=== Data excerpt ===
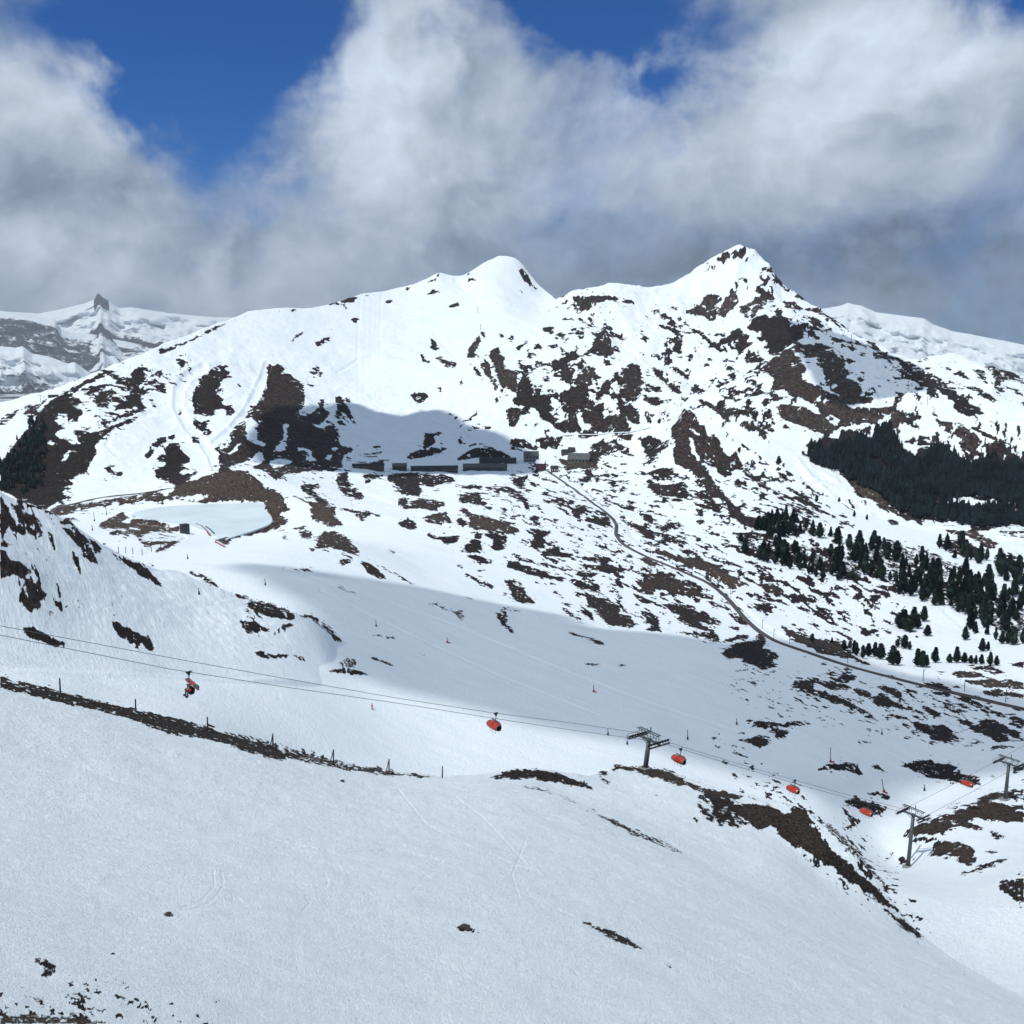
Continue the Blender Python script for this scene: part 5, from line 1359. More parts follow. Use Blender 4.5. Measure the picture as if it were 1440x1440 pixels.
class MB:
    def __init__(s): s.v = []; s.f = []
    def add(s, vs, fs):
        o = len(s.v); s.v += [tuple(x) for x in vs]; s.f += [[i + o for i in f] for f in fs]; return s
    def box(s, c, size, rot=None):
        x, y, z = (k / 2 for k in size); c = Vector(c)
        vs = [Vector((a * x, b * y, d * z)) for d in (-1, 1) for a, b in ((-1, -1), (1, -1), (1, 1), (-1, 1))]
        if rot is not None: vs = [rot @ q for q in vs]
        return s.add([c + q for q in vs], [(3, 2, 1, 0), (4, 5, 6, 7), (0, 1, 5, 4), (1, 2, 6, 5), (2, 3, 7, 6), (3, 0, 4, 7)])
    def tube(s, pts, r, n=8, cap=True):
        pts = [Vector(p) for p in pts]; rs = r if isinstance(r, (list, tuple)) else [r] * len(pts); vs = []; fs = []
        for i, p in enumerate(pts):
            d = (pts[min(i + 1, len(pts) - 1)] - pts[max(i - 1, 0)]).normalized()
            a = d.cross(Vector((0, 0, 1)));  a = a.normalized() if a.length > 1e-3 else Vector((1, 0, 0)); b = d.cross(a)
            vs += [p + (a * math.cos(2 * math.pi * k / n) + b * math.sin(2 * math.pi * k / n)) * rs[i] for k in range(n)]
        for i in range(len(pts) - 1):
            for k in range(n): fs.append((i * n + k, i * n + (k + 1) % n, (i + 1) * n + (k + 1) % n, (i + 1) * n + k))
        if cap: fs += [tuple(range(n - 1, -1, -1)), tuple((len(pts) - 1) * n + k for k in range(n))]
        return s.add(vs, fs)
    def sphere(s, c, r, sc=(1, 1, 1), n=10):
        c = Vector(c); vs = []; fs = []
        for i in range(n // 2 + 1):
            a = math.pi * i / (n // 2)
            for k in range(n): vs.append(c + Vector((math.sin(a) * math.cos(2 * math.pi * k / n) * sc[0], math.sin(a) * math.sin(2 * math.pi * k / n) * sc[1], math.cos(a) * sc[2])) * r)
        for i in range(n // 2):
            for k in range(n): fs.append((i * n + k, (i + 1) * n + k, (i + 1) * n + (k + 1) % n, i * n + (k + 1) % n))
        return s.add(vs, fs)
    def build(s, name, m, parent=None, smooth=False):
        me = bpy.data.meshes.new(name); me.from_pydata(s.v, [], s.f); me.update()
        bm = bmesh.new(); bm.from_mesh(me); bmesh.ops.remove_doubles(bm, verts=bm.verts, dist=1e-5); bmesh.ops.recalc_face_normals(bm, faces=bm.faces); bm.to_mesh(me); bm.free()
        if smooth: me.polygons.foreach_set('use_smooth', np.ones(len(me.polygons), bool))
        me.materials.append(m if not isinstance(m, str) else M[m]); o = bpy.data.objects.new(name, me); COL.objects.link(o)
        if parent is not None: o.parent = parent
        return o
def empty(name, loc=(0, 0, 0), rz=0.0, label=None, cat=None, group=None):
    o = bpy.data.objects.new(name, None); COL.objects.link(o); o.location = loc; o.rotation_euler = (0, 0, rz); o.empty_display_size = 0.3
    return tag(o, label, cat, group)
def copy_tree(o, parent=None):
    c = o.copy(); COL.objects.link(c)
    if parent is not None: c.parent = parent
    for ch in list(o.children): copy_tree(ch, c)
    return c

# ------------------------------------------------------------------ chairlift
LDIR = Vector((0.82, 0.572, 0)).normalized(); LAT = Vector((-LDIR.y, LDIR.x, 0)); LANG = math.atan2(LDIR.y, LDIR.x)
TB1 = hit(907, 1083)
def line_pt(u, v, off=0.0):                    # point over the lift line seen along u, v
    th, e = ray(u, v); b = Vector((math.sin(th), math.cos(th))); o = TB1.xy + LAT.xy * off
    den = b.x * LDIR.y - b.y * LDIR.x
    d = (o.x * LDIR.y - o.y * LDIR.x) / den
    return Vector((b.x * d, b.y * d, float(e) * d))
ARM = 2.7
def make_tower(base, height, label, lean=0.0):
    """column, crossarm, gantry rails over it and a train of wheels at either end"""
    base = Vector(base)
    t = empty('chairlift_tower', base, LANG, label, 'lift tower', 'towers of the chairlift')
    H = height
    MB().box((0, 0, 0.15), (1.9, 1.9, 0.9)).build('base', 'concrete', t)
    tx = lean * H
    col = MB(); col.tube([(0, 0, -0.6), (tx * 0.5, 0, H * 0.5), (tx, 0, H)], [0.52, 0.45, 0.36], 14)
    col.tube([(0, 0, 0.55), (0, 0, 0.68)], 0.66, 14); col.tube([(tx * 0.96, 0, H - 0.15), (tx, 0, H)], 0.5, 14)
    c = col.build('column', 'steel', t, True)
    lad = MB()
    for sx in (-0.2, 0.2): lad.tube([(0.52 + tx * 0.05, sx, 0.6), (0.44 + tx, sx, H - 0.2)], 0.035, 5)
    nr = int(H / 0.45)
    for k in range(nr):
        f = k / nr; x = 0.52 - 0.08 * f + tx * f
        lad.tube([(x, -0.2, 0.7 + f * (H - 1)), (x, 0.2, 0.7 + f * (H - 1))], 0.025, 4)
    lad.build('ladder', 'darksteel', t)
    ca = MB(); ca.box((tx, 0, H + 0.16), (0.42, 2 * ARM + 0.7, 0.34)); ca.box((tx, 0, H + 0.16), (0.9, 0.9, 0.5))
    for s in (-1, 1): ca.tube([(tx, s * 0.4, H - 0.9), (tx, s * 1.9, H)], 0.07, 6)
    ca.build('crossarm', 'steel', t)
    ga = MB()
    for y in (-ARM + 0.3, -0.8, 0.8, ARM - 0.3):
        for x in (-0.35, 0.35): ga.tube([(tx + x, y, H + 0.3), (tx + x, y, H + 1.75)], 0.055, 6)
    for x in (-0.35, 0.35): ga.box((tx + x, 0, H + 1.8), (0.14, 2 * ARM + 0.5, 0.16))
    for y in (-ARM, 0, ARM): ga.box((tx, y, H + 1.8), (0.7, 0.1, 0.12))
    for s in (-1, 1): ga.tube([(tx, s * (ARM - 0.3), H + 0.35), (tx, s * 0.8, H + 1.7)], 0.045, 5)
    ga.build('lifting_frame', 'steel', t)
    MB().tube([(tx, -0.5, H + 1.8), (tx, -0.5, H + 2.9)], 0.10, 6).build('mast', 'darksteel', t)
    for s in (-1, 1):
        a = empty('wheel_train', (tx, s * ARM, H + 0.25), 0); a.parent = t
        b = MB(); b.box((0, 0, 0.25), (5.4, 0.16, 0.22)); b.box((0, 0.28 * s, -0.35), (5.2, 0.55, 0.05))
        for x in (-2.5, -1.2, 0, 1.2, 2.5): b.tube([(x, 0.5 * s, -0.35), (x, 0.5 * s, 0.6)], 0.03, 5)
        b.tube([(-2.6, 0.5 * s, 0.6), (2.6, 0.5 * s, 0.6)], 0.035, 5)
        a_beam = b.build('walkway', 'darksteel', a)
        for k in range(8):
            x = -2.45 + 0.7 * k
            MB().tube([(x, -0.08, 0.16), (x, 0.08, 0.16)], 0.25, 14).build('wheel', 'rubber', a)
    return t
def ground_at(p): return Vector((p.x, p.y, ground_z(p.x, p.y)))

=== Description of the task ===
Repeat the material verbatim. Do not carry over any picture.

=== Response to the exercise ===
Continue the Blender Python script for this scene: part 5, from line 1359. More parts follow. Use Blender 4.5. Measure the picture as if it were 1440x1440 pixels.
class MB:
    def __init__(s): s.v = []; s.f = []
    def add(s, vs, fs):
        o = len(s.v); s.v += [tuple(x) for x in vs]; s.f += [[i + o for i in f] for f in fs]; return s
    def box(s, c, size, rot=None):
        x, y, z = (k / 2 for k in size); c = Vector(c)
        vs = [Vector((a * x, b * y, d * z)) for d in (-1, 1) for a, b in ((-1, -1), (1, -1), (1, 1), (-1, 1))]
        if rot is not None: vs = [rot @ q for q in vs]
        return s.add([c + q for q in vs], [(3, 2, 1, 0), (4, 5, 6, 7), (0, 1, 5, 4), (1, 2, 6, 5), (2, 3, 7, 6), (3, 0, 4, 7)])
    def tube(s, pts, r, n=8, cap=True):
        pts = [Vector(p) for p in pts]; rs = r if isinstance(r, (list, tuple)) else [r] * len(pts); vs = []; fs = []
        for i, p in enumerate(pts):
            d = (pts[min(i + 1, len(pts) - 1)] - pts[max(i - 1, 0)]).normalized()
            a = d.cross(Vector((0, 0, 1)));  a = a.normalized() if a.length > 1e-3 else Vector((1, 0, 0)); b = d.cross(a)
            vs += [p + (a * math.cos(2 * math.pi * k / n) + b * math.sin(2 * math.pi * k / n)) * rs[i] for k in range(n)]
        for i in range(len(pts) - 1):
            for k in range(n): fs.append((i * n + k, i * n + (k + 1) % n, (i + 1) * n + (k + 1) % n, (i + 1) * n + k))
        if cap: fs += [tuple(range(n - 1, -1, -1)), tuple((len(pts) - 1) * n + k for k in range(n))]
        return s.add(vs, fs)
    def sphere(s, c, r, sc=(1, 1, 1), n=10):
        c = Vector(c); vs = []; fs = []
        for i in range(n // 2 + 1):
            a = math.pi * i / (n // 2)
            for k in range(n): vs.append(c + Vector((math.sin(a) * math.cos(2 * math.pi * k / n) * sc[0], math.sin(a) * math.sin(2 * math.pi * k / n) * sc[1], math.cos(a) * sc[2])) * r)
        for i in range(n // 2):
            for k in range(n): fs.append((i * n + k, (i + 1) * n + k, (i + 1) * n + (k + 1) % n, i * n + (k + 1) % n))
        return s.add(vs, fs)
    def build(s, name, m, parent=None, smooth=False):
        me = bpy.data.meshes.new(name); me.from_pydata(s.v, [], s.f); me.update()
        bm = bmesh.new(); bm.from_mesh(me); bmesh.ops.remove_doubles(bm, verts=bm.verts, dist=1e-5); bmesh.ops.recalc_face_normals(bm, faces=bm.faces); bm.to_mesh(me); bm.free()
        if smooth: me.polygons.foreach_set('use_smooth', np.ones(len(me.polygons), bool))
        me.materials.append(m if not isinstance(m, str) else M[m]); o = bpy.data.objects.new(name, me); COL.objects.link(o)
        if parent is not None: o.parent = parent
        return o
def empty(name, loc=(0, 0, 0), rz=0.0, label=None, cat=None, group=None):
    o = bpy.data.objects.new(name, None); COL.objects.link(o); o.location = loc; o.rotation_euler = (0, 0, rz); o.empty_display_size = 0.3
    return tag(o, label, cat, group)
def copy_tree(o, parent=None):
    c = o.copy(); COL.objects.link(c)
    if parent is not None: c.parent = parent
    for ch in list(o.children): copy_tree(ch, c)
    return c

# ------------------------------------------------------------------ chairlift
LDIR = Vector((0.82, 0.572, 0)).normalized(); LAT = Vector((-LDIR.y, LDIR.x, 0)); LANG = math.atan2(LDIR.y, LDIR.x)
TB1 = hit(907, 1083)
def line_pt(u, v, off=0.0):                    # point over the lift line seen along u, v
    th, e = ray(u, v); b = Vector((math.sin(th), math.cos(th))); o = TB1.xy + LAT.xy * off
    den = b.x * LDIR.y - b.y * LDIR.x
    d = (o.x * LDIR.y - o.y * LDIR.x) / den
    return Vector((b.x * d, b.y * d, float(e) * d))
ARM = 2.7
def make_tower(base, height, label, lean=0.0):
    """column, crossarm, gantry rails over it and a train of wheels at either end"""
    base = Vector(base)
    t = empty('chairlift_tower', base, LANG, label, 'lift tower', 'towers of the chairlift')
    H = height
    MB().box((0, 0, 0.15), (1.9, 1.9, 0.9)).build('base', 'concrete', t)
    tx = lean * H
    col = MB(); col.tube([(0, 0, -0.6), (tx * 0.5, 0, H * 0.5), (tx, 0, H)], [0.52, 0.45, 0.36], 14)
    col.tube([(0, 0, 0.55), (0, 0, 0.68)], 0.66, 14); col.tube([(tx * 0.96, 0, H - 0.15), (tx, 0, H)], 0.5, 14)
    c = col.build('column', 'steel', t, True)
    lad = MB()
    for sx in (-0.2, 0.2): lad.tube([(0.52 + tx * 0.05, sx, 0.6), (0.44 + tx, sx, H - 0.2)], 0.035, 5)
    nr = int(H / 0.45)
    for k in range(nr):
        f = k / nr; x = 0.52 - 0.08 * f + tx * f
        lad.tube([(x, -0.2, 0.7 + f * (H - 1)), (x, 0.2, 0.7 + f * (H - 1))], 0.025, 4)
    lad.build('ladder', 'darksteel', t)
    ca = MB(); ca.box((tx, 0, H + 0.16), (0.42, 2 * ARM + 0.7, 0.34)); ca.box((tx, 0, H + 0.16), (0.9, 0.9, 0.5))
    for s in (-1, 1): ca.tube([(tx, s * 0.4, H - 0.9), (tx, s * 1.9, H)], 0.07, 6)
    ca.build('crossarm', 'steel', t)
    ga = MB()
    for y in (-ARM + 0.3, -0.8, 0.8, ARM - 0.3):
        for x in (-0.35, 0.35): ga.tube([(tx + x, y, H + 0.3), (tx + x, y, H + 1.75)], 0.055, 6)
    for x in (-0.35, 0.35): ga.box((tx + x, 0, H + 1.8), (0.14, 2 * ARM + 0.5, 0.16))
    for y in (-ARM, 0, ARM): ga.box((tx, y, H + 1.8), (0.7, 0.1, 0.12))
    for s in (-1, 1): ga.tube([(tx, s * (ARM - 0.3), H + 0.35), (tx, s * 0.8, H + 1.7)], 0.045, 5)
    ga.build('lifting_frame', 'steel', t)
    MB().tube([(tx, -0.5, H + 1.8), (tx, -0.5, H + 2.9)], 0.10, 6).build('mast', 'darksteel', t)
    for s in (-1, 1):
        a = empty('wheel_train', (tx, s * ARM, H + 0.25), 0); a.parent = t
        b = MB(); b.box((0, 0, 0.25), (5.4, 0.16, 0.22)); b.box((0, 0.28 * s, -0.35), (5.2, 0.55, 0.05))
        for x in (-2.5, -1.2, 0, 1.2, 2.5): b.tube([(x, 0.5 * s, -0.35), (x, 0.5 * s, 0.6)], 0.03, 5)
        b.tube([(-2.6, 0.5 * s, 0.6), (2.6, 0.5 * s, 0.6)], 0.035, 5)
        a_beam = b.build('walkway', 'darksteel', a)
        for k in range(8):
            x = -2.45 + 0.7 * k
            MB().tube([(x, -0.08, 0.16), (x, 0.08, 0.16)], 0.25, 14).build('wheel', 'rubber', a)
    return t
def ground_at(p): return Vector((p.x, p.y, ground_z(p.x, p.y)))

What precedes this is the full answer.